Ruth hoy en día trabaja para las Empresas Públicas de Medellín y tiene una hermosa hija de cuatro años, quien le ha brindado aún más alegría a su vida.                                                                                                                                                                                             

Y, a pesar de que Ruth tiene su carita quemada, entendió que  su verdadera fuerza estaba en su interior, y dice alegremente: “Yo tengo una mano para servir, un corazón para sentir amor y compasión por los demás y unos ojos para ver y apreciar las cosas lindas y simples que Dios y la vida me dan”.
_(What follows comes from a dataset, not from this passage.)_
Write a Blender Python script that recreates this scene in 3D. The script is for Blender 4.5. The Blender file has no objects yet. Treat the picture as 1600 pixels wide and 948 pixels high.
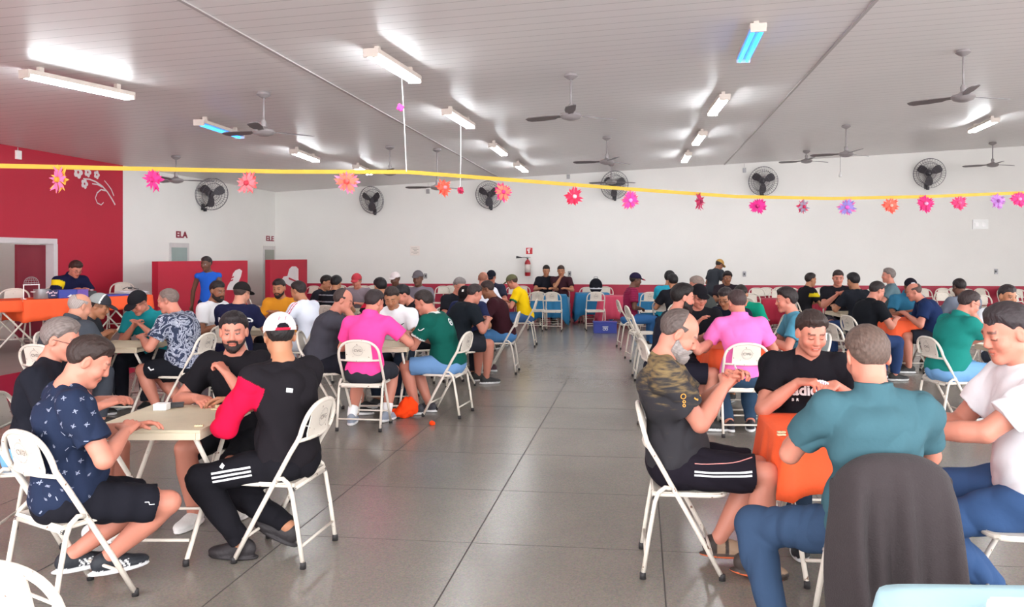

Y entonces, yo me pregunto: ¿Cuántas personas viven amargadas, sufriendo y esclavas de la balanza y de la cantidad de calorías que consumen, sin poder disfrutar la comida, por el simple miedo de aumentar unos kilos, estar fuera de forma y no ser aprobadas por los demás, llegando hasta el punto de comer, meterse el dedo en la boca y vomitar?

Por eso, valora y aprecia tu cuerpo y dale el regalo del ejercicio diario y una buena alimentación, no para impresionar a los demás sino para que te sientas bien. Recuerda siempre sin importar si eres gordo, obeso o flaco, que tú eres un templo divino, donde habita Dios.